Pirates target Sarkodie, R2Bees, Lumba and co

BY: Arku Jasmine

SarkodieThe AMA Motor and Sanitation Court at Abeka in Accra has fined five persons a total amount of GH30,000 or in default 10 years in prison for the reproduction for the reproduction and distribution of audio and visual works contrary to section 42 (1) of the Copyright Act 690 of 2005.

The artistes whose works they were found guilty of pirating included Sarkodie, Daddy Lumba, R2Bees, Hannah Marfo and Akua Serwaa.

The court, presided over by Mr Emmanuel Nana Antwi Barimah on Friday, May 17, fined the five men 500 penalty units each totalingGH2500 penalty units for each of the count they were found guilty of.

Presenting the facts of the case, the prosecuting officer, Inspector Hanson H. Armah, told the court that on April 5 this year, the complainant, Eric Tetteh, a member of the Ghana Music Rights Organisation (GHAMRO) and other members together with a contigent of armed police personnel stormed Osu, La and the 37 lorry stations and their environs.

They found the first to fifth accused persons namely; Bernard Amakye, Awal Mohammed, Owusu Gabriel, Andy Obeng and Opoku Maxwell, at their respective places with their laptops and other devices briskly downloading and selling songs for commercial purposes without legal authorization.
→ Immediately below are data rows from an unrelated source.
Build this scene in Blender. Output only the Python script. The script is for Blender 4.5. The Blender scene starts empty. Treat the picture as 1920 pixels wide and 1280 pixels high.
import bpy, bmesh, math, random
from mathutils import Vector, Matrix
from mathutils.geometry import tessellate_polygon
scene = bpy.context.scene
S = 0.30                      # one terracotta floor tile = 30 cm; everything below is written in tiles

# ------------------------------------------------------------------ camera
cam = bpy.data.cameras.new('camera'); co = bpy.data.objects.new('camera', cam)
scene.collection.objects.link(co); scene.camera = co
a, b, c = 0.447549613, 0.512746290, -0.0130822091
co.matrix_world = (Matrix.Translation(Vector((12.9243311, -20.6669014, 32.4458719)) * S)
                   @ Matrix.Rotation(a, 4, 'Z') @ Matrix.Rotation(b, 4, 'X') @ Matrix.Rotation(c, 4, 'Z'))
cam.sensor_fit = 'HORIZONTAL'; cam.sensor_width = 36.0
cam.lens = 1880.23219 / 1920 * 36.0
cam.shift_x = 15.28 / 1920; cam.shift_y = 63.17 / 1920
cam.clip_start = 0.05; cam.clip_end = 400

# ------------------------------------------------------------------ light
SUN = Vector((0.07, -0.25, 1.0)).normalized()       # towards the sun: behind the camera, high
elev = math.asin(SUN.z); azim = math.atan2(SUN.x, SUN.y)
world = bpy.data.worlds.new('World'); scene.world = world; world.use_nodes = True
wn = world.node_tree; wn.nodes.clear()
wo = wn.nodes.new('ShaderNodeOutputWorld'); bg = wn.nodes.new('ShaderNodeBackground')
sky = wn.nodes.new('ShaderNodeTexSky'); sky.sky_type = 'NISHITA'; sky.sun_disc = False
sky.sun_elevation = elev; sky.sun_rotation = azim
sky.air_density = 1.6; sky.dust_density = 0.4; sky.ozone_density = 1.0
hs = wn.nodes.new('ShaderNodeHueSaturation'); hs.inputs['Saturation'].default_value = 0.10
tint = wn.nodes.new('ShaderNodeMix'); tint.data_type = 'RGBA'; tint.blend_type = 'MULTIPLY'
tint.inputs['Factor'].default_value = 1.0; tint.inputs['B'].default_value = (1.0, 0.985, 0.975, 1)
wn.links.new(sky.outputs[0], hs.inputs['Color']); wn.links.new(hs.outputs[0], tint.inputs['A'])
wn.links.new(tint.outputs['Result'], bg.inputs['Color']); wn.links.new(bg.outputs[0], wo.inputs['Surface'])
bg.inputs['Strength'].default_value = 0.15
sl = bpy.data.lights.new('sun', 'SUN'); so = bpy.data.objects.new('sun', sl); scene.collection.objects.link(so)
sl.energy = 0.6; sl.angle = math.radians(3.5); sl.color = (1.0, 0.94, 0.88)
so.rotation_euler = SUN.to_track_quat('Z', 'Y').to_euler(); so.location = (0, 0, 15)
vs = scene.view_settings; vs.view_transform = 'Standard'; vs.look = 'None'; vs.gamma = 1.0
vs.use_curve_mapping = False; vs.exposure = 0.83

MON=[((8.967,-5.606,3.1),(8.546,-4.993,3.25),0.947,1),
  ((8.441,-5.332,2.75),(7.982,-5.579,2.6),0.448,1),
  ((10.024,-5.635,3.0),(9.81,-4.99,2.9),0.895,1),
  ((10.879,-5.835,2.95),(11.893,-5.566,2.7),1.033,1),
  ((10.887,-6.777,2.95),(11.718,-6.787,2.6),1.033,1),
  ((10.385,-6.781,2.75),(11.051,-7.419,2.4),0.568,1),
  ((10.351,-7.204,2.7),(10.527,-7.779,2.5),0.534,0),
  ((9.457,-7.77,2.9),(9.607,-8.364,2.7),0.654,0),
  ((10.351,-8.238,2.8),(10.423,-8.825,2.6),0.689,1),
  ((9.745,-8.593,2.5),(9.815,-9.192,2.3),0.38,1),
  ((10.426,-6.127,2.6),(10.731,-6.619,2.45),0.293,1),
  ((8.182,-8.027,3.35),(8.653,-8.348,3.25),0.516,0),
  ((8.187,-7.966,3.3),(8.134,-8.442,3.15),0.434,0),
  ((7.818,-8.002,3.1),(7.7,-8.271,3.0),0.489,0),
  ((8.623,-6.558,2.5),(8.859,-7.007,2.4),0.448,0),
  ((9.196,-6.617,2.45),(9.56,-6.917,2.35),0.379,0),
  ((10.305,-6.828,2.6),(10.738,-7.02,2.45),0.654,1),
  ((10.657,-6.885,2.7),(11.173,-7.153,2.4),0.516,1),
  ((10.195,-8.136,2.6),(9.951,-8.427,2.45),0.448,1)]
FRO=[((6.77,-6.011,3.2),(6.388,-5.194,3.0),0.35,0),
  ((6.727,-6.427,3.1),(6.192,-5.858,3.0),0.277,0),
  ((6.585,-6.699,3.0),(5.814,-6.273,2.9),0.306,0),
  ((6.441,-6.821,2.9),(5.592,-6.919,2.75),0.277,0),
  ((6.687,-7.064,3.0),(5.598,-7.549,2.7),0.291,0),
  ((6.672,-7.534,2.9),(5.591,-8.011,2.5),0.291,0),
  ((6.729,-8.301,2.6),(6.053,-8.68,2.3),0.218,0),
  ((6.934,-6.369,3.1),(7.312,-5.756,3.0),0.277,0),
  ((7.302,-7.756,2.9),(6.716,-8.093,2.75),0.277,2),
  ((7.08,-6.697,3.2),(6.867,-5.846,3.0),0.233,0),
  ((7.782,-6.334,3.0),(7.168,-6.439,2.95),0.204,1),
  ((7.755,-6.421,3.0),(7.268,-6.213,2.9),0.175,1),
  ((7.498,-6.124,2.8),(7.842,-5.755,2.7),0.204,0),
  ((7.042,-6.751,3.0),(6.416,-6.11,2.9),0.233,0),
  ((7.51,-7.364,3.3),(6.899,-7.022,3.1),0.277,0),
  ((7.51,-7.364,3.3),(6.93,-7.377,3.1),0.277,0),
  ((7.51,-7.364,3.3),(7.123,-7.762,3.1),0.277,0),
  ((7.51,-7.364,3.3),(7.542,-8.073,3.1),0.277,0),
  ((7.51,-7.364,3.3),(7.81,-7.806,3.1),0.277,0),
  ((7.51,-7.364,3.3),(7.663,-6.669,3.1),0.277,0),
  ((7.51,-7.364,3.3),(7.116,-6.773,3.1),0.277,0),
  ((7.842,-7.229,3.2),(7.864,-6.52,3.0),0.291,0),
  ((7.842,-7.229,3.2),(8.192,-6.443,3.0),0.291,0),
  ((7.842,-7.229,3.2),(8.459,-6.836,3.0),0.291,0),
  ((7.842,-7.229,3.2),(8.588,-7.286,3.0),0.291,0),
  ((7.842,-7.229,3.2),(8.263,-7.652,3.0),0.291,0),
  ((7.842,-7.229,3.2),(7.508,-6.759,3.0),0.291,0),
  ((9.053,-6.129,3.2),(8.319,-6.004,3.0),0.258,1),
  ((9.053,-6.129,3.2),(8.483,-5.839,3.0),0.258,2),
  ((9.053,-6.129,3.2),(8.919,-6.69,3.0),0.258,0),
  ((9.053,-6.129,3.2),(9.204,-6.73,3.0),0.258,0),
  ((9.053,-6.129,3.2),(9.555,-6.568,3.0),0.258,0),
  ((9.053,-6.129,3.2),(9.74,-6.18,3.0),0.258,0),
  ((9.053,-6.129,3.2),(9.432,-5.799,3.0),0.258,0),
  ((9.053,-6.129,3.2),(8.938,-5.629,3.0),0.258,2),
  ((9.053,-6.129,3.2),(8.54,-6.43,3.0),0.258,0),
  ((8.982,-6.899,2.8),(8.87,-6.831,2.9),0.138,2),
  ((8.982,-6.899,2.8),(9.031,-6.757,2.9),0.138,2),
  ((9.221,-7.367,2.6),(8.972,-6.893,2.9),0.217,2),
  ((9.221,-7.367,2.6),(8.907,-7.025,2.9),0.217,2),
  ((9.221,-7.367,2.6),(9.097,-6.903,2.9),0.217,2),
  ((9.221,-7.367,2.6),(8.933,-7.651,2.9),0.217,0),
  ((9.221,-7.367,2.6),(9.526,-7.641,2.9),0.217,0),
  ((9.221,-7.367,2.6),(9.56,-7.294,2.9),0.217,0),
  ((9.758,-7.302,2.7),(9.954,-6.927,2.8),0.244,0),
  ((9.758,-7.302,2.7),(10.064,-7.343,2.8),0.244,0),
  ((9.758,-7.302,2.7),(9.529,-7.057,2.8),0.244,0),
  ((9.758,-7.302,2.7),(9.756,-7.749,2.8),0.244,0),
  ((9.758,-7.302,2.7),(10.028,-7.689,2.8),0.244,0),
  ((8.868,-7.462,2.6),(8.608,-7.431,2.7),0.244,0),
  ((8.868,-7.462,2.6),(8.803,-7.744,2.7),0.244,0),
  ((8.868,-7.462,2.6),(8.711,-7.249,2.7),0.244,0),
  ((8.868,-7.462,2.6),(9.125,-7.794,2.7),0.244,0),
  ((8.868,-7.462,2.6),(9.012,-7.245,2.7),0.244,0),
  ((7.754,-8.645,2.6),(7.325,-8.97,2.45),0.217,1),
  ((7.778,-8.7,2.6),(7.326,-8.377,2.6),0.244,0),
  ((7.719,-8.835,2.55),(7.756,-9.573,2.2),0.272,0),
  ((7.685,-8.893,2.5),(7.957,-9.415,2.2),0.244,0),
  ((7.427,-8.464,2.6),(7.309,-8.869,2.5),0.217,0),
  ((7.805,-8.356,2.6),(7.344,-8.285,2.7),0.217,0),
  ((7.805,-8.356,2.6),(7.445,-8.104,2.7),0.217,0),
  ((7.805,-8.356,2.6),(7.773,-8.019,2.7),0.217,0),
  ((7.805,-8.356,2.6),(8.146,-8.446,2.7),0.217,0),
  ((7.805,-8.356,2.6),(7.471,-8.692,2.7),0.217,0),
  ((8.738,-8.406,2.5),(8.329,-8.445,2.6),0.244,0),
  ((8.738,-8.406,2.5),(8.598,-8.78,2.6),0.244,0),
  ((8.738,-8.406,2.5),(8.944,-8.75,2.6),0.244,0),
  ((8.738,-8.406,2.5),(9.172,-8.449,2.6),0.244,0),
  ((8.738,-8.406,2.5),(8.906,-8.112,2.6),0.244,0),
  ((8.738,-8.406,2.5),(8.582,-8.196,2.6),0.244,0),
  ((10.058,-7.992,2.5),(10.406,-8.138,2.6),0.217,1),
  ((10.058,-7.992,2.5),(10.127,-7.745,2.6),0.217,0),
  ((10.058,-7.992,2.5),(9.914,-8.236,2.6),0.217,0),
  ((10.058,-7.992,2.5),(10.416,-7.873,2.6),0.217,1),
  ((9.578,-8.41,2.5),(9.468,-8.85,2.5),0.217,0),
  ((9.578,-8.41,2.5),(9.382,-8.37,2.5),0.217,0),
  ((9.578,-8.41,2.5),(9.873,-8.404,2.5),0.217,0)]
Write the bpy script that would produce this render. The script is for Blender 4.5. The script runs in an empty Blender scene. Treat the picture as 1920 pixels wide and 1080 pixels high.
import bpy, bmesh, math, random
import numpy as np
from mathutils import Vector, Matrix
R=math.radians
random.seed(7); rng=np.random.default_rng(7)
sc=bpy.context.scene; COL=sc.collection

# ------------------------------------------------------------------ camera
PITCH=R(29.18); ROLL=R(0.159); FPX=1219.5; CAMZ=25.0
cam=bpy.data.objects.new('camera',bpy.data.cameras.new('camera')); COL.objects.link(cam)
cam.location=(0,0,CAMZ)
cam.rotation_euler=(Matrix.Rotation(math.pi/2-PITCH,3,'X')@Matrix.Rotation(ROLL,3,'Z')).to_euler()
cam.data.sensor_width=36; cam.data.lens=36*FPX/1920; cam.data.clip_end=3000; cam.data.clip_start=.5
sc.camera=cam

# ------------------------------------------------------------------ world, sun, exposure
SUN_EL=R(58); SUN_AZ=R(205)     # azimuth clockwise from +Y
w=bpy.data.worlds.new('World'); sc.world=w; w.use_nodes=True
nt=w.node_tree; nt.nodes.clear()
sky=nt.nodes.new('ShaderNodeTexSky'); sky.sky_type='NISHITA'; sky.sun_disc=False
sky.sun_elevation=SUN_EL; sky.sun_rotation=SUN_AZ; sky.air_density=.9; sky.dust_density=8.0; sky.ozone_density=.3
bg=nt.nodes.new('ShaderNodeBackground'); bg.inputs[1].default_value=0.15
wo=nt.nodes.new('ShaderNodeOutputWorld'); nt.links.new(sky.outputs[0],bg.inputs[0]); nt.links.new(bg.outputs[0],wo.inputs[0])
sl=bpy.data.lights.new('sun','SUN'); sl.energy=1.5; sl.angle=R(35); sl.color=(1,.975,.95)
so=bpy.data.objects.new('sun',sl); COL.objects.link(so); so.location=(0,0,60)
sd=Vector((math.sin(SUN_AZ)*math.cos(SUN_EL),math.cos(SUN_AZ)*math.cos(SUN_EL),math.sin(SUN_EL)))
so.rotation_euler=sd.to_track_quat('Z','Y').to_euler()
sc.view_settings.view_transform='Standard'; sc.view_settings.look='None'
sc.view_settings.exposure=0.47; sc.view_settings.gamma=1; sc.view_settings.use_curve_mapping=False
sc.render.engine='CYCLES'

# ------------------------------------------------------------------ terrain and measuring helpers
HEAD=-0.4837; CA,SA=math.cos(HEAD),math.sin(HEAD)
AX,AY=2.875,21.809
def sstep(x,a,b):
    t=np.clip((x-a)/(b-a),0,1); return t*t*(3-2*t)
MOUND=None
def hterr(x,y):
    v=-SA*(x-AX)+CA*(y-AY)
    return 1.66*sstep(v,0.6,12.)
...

The accused persons were arrested and sent to the police station and subsequently arraigned before court after being charged with the offence of reproduction of audio visual works without authorization.

Four of the accused persons pleaded guilty with explanations on all counts except the second accused person who pleaded not guilty to the charges preferred against him.

Briefing the court on the evidence available, the complainant and Eric Tetteh, who represented the task force members in court said it took them over two weeks of surveillance to secretly monitor the activities and illegal mechanisms used by the accused persons to download musical works.

They then captured unlawful acts in pictorial form which they subsequently used as evidence exhibited in open court to buttress their argument.
Passing the judgment, the presiding judge described music piracy as a canker that destroyed the livelihood of several creative artists like Senior Eddie Donkor and Akwasi Ampofo Adjei.

He termed piracy as “naked robber” which eluded musicians of benefiting financially from their sweat, remarking that “it was time to mete out appropriate punishment to serve as a deterrent to others”.

He rejected the “guilty with explanations” pleas of the four accused, Mohammed Awal’s “not guilty” plea as untruth since there was documentary evidence in pictorial forms which exposed him in the act.

He convicted the five accused persons on the respective criminal charges against them and sentenced them to 500 penalty units each or serve two years in prison each in default.

In accordance with Section 46 (b) of the Copyright Act 690, Nana Antwi Barimah ordered the destruction of devices used by the accused persons under the supervision of the court registrar and prosecutor.

In an interview with Showbiz, the Chairman of GHAMRO, Mr Carlos Sakyi and Mark Okraku Mantey, a board member who were present throughout the court proceedings, expressed their satisfaction with the ruling.

They said it was a massive victory for composers, musicians and producers who had gone bankrupt due to piracy and could now have a sigh of relief since the law was present to deal with such culprits.

“We promise to sustain the war on piracy and bring prosperity and relief to music owners and investors in Ghana,” they said.